Its original architecture include the tilted façades on the buildings upper parts and panels with stucco embossing.

It was one of the most important Mayan cities of the Classic period and today, it is a renowned archaeological zone thanks to its architecture, sculptures and the vast group of hieroglyphic inscriptions that tell us about its long and fruitful history.

The Temple of the Inscriptions, built in front of the Great Palace, is located in the upper part of a staggered pyramid. It has five entrances, an unusual trait in Mayan architecture.

It is actually a funeral temple filled with inscriptions that live up to its name, with a carved tile inside which leads to a stairway which, in turn, leads to a funeral chamber, located in the depths of the building.

Inside the mortuary chamber, which is seven meters high, there is a beautiful decoration and a richly carved sarcophagus containing the remains of Pakal II or K’inich Janahb Pakal II (Sun Shield Bird-Janahb), who lived between 603 and 683 A.D. and ruled for 67 years.

The Palace, in front of the Temple of the Inscriptions, is more than just a building, it is a magnificent group of interconnected structures on an artificial terrace, which were built, remodeled, and modified over the course of four hundred years.

It is one of the most beautiful and complex structures of the Mayan World due to the diversity of its elements.

It consists of hallways, staggered bases, subterranean galleries, courtyards, panels with hieroglyphics and other sculptural elements, such as the Oval, which displays the enthronement of Pakal next to his mother Zac Kuk.

Alongside the Temple of the Inscriptions, stand the Temple of the Skull and the Red Queen Temple, laid over a wide platform; at the top, the buildings reveal the remnants of temples, which served as tombs for important people of the site’s dynasty.

The Cross Group consists of the Temple of the Cross, Temple of the Sun, and Temple of the Foliated Cross, three staggered pyramids with temples that commemorate the ascension to the throne, after the death of Pakal the Great and Lord Chan Bahlum II, displaying the new lord receiving greatness from the hands of his predecessor.

The Temple of the Sun is distinguishes for having the best preserved of all site cresting, which is over 4 meters high, and the panel of the Sun rests in its interior, carved in limestone. The Temple of the Cross is the tallest in the group.

The entrance to the premises is flanked by two carved tombstones that display two richly-dressed men, the first is the Jaguar-Serpent ruler and the second is an underworld deity.

The Temple of the Foliated Cross was built at the peak of a small hill. Its front façade and cresting have completely collapsed.

The North Group is located away from the plaza, to the north. It consists of five aligned buildings over the same base.

To the west, the Temple of the Count can be seen with its five-body base. At the peak is a small temple that retains a large part of its original architecture, except for the cresting. This is where several almost intact tombs with offerings were found.

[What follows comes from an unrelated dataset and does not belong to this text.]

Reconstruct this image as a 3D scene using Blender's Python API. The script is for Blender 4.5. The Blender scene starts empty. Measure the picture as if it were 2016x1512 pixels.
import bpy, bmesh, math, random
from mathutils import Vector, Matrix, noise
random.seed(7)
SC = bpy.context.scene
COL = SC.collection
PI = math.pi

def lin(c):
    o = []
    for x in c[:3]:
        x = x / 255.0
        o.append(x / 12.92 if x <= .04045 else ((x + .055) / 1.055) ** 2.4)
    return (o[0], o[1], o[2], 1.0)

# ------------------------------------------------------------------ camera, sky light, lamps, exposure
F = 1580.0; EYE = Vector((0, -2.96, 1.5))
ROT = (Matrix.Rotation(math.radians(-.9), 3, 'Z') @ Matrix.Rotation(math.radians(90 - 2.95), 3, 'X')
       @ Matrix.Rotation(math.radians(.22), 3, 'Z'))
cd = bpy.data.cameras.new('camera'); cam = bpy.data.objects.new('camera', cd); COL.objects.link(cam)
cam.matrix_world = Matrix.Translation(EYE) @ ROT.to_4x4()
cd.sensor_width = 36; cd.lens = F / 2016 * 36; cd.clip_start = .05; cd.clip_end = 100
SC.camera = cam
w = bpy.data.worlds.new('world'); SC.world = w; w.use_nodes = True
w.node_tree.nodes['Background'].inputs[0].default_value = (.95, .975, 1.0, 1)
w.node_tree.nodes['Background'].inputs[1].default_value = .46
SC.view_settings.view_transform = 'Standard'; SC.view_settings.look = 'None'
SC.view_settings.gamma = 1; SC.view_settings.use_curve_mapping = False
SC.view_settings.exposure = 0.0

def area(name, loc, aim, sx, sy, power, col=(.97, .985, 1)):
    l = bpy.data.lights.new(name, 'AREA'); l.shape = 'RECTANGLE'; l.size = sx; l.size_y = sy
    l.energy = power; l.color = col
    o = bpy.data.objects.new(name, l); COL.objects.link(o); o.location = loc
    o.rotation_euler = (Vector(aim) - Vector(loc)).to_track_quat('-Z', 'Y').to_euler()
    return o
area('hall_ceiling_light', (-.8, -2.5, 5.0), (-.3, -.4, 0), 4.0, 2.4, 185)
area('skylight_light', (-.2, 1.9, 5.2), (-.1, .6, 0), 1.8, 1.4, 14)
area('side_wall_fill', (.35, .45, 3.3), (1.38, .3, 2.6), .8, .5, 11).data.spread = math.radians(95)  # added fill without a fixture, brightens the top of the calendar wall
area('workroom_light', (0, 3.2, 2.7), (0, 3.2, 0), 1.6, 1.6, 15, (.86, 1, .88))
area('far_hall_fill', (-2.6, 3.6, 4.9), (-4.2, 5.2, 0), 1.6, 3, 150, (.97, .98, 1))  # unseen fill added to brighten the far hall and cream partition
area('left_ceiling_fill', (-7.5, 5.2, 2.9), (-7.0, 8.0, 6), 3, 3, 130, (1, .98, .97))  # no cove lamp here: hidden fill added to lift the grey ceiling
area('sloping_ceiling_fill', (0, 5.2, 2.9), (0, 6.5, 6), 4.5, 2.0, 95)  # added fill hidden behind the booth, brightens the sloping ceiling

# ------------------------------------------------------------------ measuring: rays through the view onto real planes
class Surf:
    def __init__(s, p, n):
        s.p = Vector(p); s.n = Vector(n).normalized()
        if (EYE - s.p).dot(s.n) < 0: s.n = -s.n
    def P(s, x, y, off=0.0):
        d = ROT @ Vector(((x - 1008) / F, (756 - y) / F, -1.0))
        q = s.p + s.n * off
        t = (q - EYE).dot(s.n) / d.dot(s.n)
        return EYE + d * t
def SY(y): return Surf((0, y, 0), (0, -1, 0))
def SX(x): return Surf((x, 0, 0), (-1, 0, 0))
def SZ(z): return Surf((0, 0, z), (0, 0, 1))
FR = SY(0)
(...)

Temple XIX, a throne decorated with two carved panels, is one of the most interesting structures in recent findings.

While on the site, a visit to the onsite museum is a must. The museum is named after the eminent archaeologist Alberto Ruz Lhuillier, who discovered the Tomb of Pakal II.

Carved tombstones, stucco and ceramic figures, incense holders, as well as obsidian, jade and seashell jewels can be appreciated -all these pieces are rescued objects from the Palenque archaeological zone.

In 2007 opened a replica of the burial chamber and the sarcophagus of Pakal, with the intention of safeguarding the original monument located in the Temple of the Inscriptions.